** START **

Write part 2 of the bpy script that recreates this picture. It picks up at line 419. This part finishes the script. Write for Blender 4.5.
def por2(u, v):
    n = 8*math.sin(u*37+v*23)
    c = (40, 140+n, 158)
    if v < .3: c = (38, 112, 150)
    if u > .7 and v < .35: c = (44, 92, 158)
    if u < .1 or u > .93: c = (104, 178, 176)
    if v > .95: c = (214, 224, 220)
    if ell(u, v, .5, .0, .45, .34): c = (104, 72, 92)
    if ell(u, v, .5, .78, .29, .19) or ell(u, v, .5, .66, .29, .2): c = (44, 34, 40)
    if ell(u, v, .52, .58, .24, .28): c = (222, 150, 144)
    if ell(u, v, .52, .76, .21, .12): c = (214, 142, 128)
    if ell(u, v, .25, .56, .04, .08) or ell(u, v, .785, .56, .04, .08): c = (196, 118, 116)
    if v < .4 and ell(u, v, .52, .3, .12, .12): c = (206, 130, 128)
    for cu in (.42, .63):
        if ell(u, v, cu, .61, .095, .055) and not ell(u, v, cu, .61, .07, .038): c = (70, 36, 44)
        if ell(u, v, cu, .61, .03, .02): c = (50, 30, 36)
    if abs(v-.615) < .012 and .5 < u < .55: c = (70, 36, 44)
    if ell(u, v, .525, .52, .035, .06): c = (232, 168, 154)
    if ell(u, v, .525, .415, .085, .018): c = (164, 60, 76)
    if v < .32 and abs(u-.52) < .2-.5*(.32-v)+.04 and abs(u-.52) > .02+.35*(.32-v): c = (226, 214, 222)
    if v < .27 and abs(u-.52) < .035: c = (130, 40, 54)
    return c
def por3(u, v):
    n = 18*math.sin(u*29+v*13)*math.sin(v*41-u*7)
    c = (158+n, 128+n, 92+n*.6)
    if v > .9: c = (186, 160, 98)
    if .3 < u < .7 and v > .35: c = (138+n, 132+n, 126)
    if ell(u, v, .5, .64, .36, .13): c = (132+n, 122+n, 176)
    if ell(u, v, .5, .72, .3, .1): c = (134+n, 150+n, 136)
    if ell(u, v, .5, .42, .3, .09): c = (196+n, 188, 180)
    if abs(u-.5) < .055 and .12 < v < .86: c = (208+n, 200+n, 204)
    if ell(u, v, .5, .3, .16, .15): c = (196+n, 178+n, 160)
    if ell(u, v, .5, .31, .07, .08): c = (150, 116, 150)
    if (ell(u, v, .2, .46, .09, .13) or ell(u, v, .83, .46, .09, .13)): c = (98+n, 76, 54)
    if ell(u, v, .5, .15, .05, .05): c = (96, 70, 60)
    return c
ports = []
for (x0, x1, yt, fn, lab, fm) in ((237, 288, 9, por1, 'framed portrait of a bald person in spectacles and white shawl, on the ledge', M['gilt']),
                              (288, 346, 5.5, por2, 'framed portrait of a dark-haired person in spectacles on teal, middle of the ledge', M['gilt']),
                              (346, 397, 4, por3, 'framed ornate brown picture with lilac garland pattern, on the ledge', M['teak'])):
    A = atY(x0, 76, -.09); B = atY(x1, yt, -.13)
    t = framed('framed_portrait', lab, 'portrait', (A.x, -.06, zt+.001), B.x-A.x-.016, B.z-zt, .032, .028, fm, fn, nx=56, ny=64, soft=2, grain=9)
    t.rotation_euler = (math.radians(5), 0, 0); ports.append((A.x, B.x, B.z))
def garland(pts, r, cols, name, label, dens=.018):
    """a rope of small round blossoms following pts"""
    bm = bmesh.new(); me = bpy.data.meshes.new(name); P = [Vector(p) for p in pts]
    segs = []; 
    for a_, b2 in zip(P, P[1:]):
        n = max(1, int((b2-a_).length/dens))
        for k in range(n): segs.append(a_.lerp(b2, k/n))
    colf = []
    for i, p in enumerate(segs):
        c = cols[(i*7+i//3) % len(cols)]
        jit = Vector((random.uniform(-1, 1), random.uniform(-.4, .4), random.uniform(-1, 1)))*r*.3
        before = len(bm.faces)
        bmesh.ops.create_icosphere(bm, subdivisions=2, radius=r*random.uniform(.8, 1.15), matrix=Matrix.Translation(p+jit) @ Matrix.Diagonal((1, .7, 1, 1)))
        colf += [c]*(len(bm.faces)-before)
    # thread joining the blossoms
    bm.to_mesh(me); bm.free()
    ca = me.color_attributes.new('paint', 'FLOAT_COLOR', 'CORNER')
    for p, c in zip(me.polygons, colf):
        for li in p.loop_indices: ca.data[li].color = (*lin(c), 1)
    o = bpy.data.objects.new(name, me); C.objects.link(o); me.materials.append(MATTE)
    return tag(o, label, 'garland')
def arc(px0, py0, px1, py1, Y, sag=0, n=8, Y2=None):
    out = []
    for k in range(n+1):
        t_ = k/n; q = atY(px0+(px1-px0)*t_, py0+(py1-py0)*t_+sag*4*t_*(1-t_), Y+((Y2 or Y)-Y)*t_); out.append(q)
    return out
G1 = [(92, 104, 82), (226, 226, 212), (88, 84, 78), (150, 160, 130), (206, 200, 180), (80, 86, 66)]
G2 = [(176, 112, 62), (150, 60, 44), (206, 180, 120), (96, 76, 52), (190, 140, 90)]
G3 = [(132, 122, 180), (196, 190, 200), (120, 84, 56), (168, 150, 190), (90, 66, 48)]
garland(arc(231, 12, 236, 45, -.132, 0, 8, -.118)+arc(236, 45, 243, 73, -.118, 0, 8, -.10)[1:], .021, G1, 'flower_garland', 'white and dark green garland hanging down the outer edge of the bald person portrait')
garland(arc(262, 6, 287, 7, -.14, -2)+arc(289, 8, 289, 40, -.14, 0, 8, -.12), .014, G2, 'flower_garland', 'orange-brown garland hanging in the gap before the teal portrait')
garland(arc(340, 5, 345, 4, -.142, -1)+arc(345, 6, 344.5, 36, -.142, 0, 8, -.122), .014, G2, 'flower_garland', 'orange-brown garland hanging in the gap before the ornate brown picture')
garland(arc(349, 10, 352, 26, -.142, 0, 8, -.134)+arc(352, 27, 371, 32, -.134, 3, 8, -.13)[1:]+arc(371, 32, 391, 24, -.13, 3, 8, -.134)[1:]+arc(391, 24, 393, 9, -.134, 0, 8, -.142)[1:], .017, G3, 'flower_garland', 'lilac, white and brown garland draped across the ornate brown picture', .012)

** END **

WORK TO DO>
Make an exact copy of all the data.

RESPONSE TO THIS EXERCISE>
Write part 2 of the bpy script that recreates this picture. It picks up at line 419. This part finishes the script. Write for Blender 4.5.
def por2(u, v):
    n = 8*math.sin(u*37+v*23)
    c = (40, 140+n, 158)
    if v < .3: c = (38, 112, 150)
    if u > .7 and v < .35: c = (44, 92, 158)
    if u < .1 or u > .93: c = (104, 178, 176)
    if v > .95: c = (214, 224, 220)
    if ell(u, v, .5, .0, .45, .34): c = (104, 72, 92)
    if ell(u, v, .5, .78, .29, .19) or ell(u, v, .5, .66, .29, .2): c = (44, 34, 40)
    if ell(u, v, .52, .58, .24, .28): c = (222, 150, 144)
    if ell(u, v, .52, .76, .21, .12): c = (214, 142, 128)
    if ell(u, v, .25, .56, .04, .08) or ell(u, v, .785, .56, .04, .08): c = (196, 118, 116)
    if v < .4 and ell(u, v, .52, .3, .12, .12): c = (206, 130, 128)
    for cu in (.42, .63):
        if ell(u, v, cu, .61, .095, .055) and not ell(u, v, cu, .61, .07, .038): c = (70, 36, 44)
        if ell(u, v, cu, .61, .03, .02): c = (50, 30, 36)
    if abs(v-.615) < .012 and .5 < u < .55: c = (70, 36, 44)
    if ell(u, v, .525, .52, .035, .06): c = (232, 168, 154)
    if ell(u, v, .525, .415, .085, .018): c = (164, 60, 76)
    if v < .32 and abs(u-.52) < .2-.5*(.32-v)+.04 and abs(u-.52) > .02+.35*(.32-v): c = (226, 214, 222)
    if v < .27 and abs(u-.52) < .035: c = (130, 40, 54)
    return c
def por3(u, v):
    n = 18*math.sin(u*29+v*13)*math.sin(v*41-u*7)
    c = (158+n, 128+n, 92+n*.6)
    if v > .9: c = (186, 160, 98)
    if .3 < u < .7 and v > .35: c = (138+n, 132+n, 126)
    if ell(u, v, .5, .64, .36, .13): c = (132+n, 122+n, 176)
    if ell(u, v, .5, .72, .3, .1): c = (134+n, 150+n, 136)
    if ell(u, v, .5, .42, .3, .09): c = (196+n, 188, 180)
    if abs(u-.5) < .055 and .12 < v < .86: c = (208+n, 200+n, 204)
    if ell(u, v, .5, .3, .16, .15): c = (196+n, 178+n, 160)
    if ell(u, v, .5, .31, .07, .08): c = (150, 116, 150)
    if (ell(u, v, .2, .46, .09, .13) or ell(u, v, .83, .46, .09, .13)): c = (98+n, 76, 54)
    if ell(u, v, .5, .15, .05, .05): c = (96, 70, 60)
    return c
ports = []
for (x0, x1, yt, fn, lab, fm) in ((237, 288, 9, por1, 'framed portrait of a bald person in spectacles and white shawl, on the ledge', M['gilt']),
                              (288, 346, 5.5, por2, 'framed portrait of a dark-haired person in spectacles on teal, middle of the ledge', M['gilt']),
                              (346, 397, 4, por3, 'framed ornate brown picture with lilac garland pattern, on the ledge', M['teak'])):
    A = atY(x0, 76, -.09); B = atY(x1, yt, -.13)
    t = framed('framed_portrait', lab, 'portrait', (A.x, -.06, zt+.001), B.x-A.x-.016, B.z-zt, .032, .028, fm, fn, nx=56, ny=64, soft=2, grain=9)
    t.rotation_euler = (math.radians(5), 0, 0); ports.append((A.x, B.x, B.z))
def garland(pts, r, cols, name, label, dens=.018):
    """a rope of small round blossoms following pts"""
    bm = bmesh.new(); me = bpy.data.meshes.new(name); P = [Vector(p) for p in pts]
    segs = []; 
    for a_, b2 in zip(P, P[1:]):
        n = max(1, int((b2-a_).length/dens))
        for k in range(n): segs.append(a_.lerp(b2, k/n))
    colf = []
    for i, p in enumerate(segs):
        c = cols[(i*7+i//3) % len(cols)]
        jit = Vector((random.uniform(-1, 1), random.uniform(-.4, .4), random.uniform(-1, 1)))*r*.3
        before = len(bm.faces)
        bmesh.ops.create_icosphere(bm, subdivisions=2, radius=r*random.uniform(.8, 1.15), matrix=Matrix.Translation(p+jit) @ Matrix.Diagonal((1, .7, 1, 1)))
        colf += [c]*(len(bm.faces)-before)
    # thread joining the blossoms
    bm.to_mesh(me); bm.free()
    ca = me.color_attributes.new('paint', 'FLOAT_COLOR', 'CORNER')
    for p, c in zip(me.polygons, colf):
        for li in p.loop_indices: ca.data[li].color = (*lin(c), 1)
    o = bpy.data.objects.new(name, me); C.objects.link(o); me.materials.append(MATTE)
    return tag(o, label, 'garland')
def arc(px0, py0, px1, py1, Y, sag=0, n=8, Y2=None):
    out = []
    for k in range(n+1):
        t_ = k/n; q = atY(px0+(px1-px0)*t_, py0+(py1-py0)*t_+sag*4*t_*(1-t_), Y+((Y2 or Y)-Y)*t_); out.append(q)
    return out
G1 = [(92, 104, 82), (226, 226, 212), (88, 84, 78), (150, 160, 130), (206, 200, 180), (80, 86, 66)]
G2 = [(176, 112, 62), (150, 60, 44), (206, 180, 120), (96, 76, 52), (190, 140, 90)]
G3 = [(132, 122, 180), (196, 190, 200), (120, 84, 56), (168, 150, 190), (90, 66, 48)]
garland(arc(231, 12, 236, 45, -.132, 0, 8, -.118)+arc(236, 45, 243, 73, -.118, 0, 8, -.10)[1:], .021, G1, 'flower_garland', 'white and dark green garland hanging down the outer edge of the bald person portrait')
garland(arc(262, 6, 287, 7, -.14, -2)+arc(289, 8, 289, 40, -.14, 0, 8, -.12), .014, G2, 'flower_garland', 'orange-brown garland hanging in the gap before the teal portrait')
garland(arc(340, 5, 345, 4, -.142, -1)+arc(345, 6, 344.5, 36, -.142, 0, 8, -.122), .014, G2, 'flower_garland', 'orange-brown garland hanging in the gap before the ornate brown picture')
garland(arc(349, 10, 352, 26, -.142, 0, 8, -.134)+arc(352, 27, 371, 32, -.134, 3, 8, -.13)[1:]+arc(371, 32, 391, 24, -.13, 3, 8, -.134)[1:]+arc(391, 24, 393, 9, -.134, 0, 8, -.142)[1:], .017, G3, 'flower_garland', 'lilac, white and brown garland draped across the ornate brown picture', .012)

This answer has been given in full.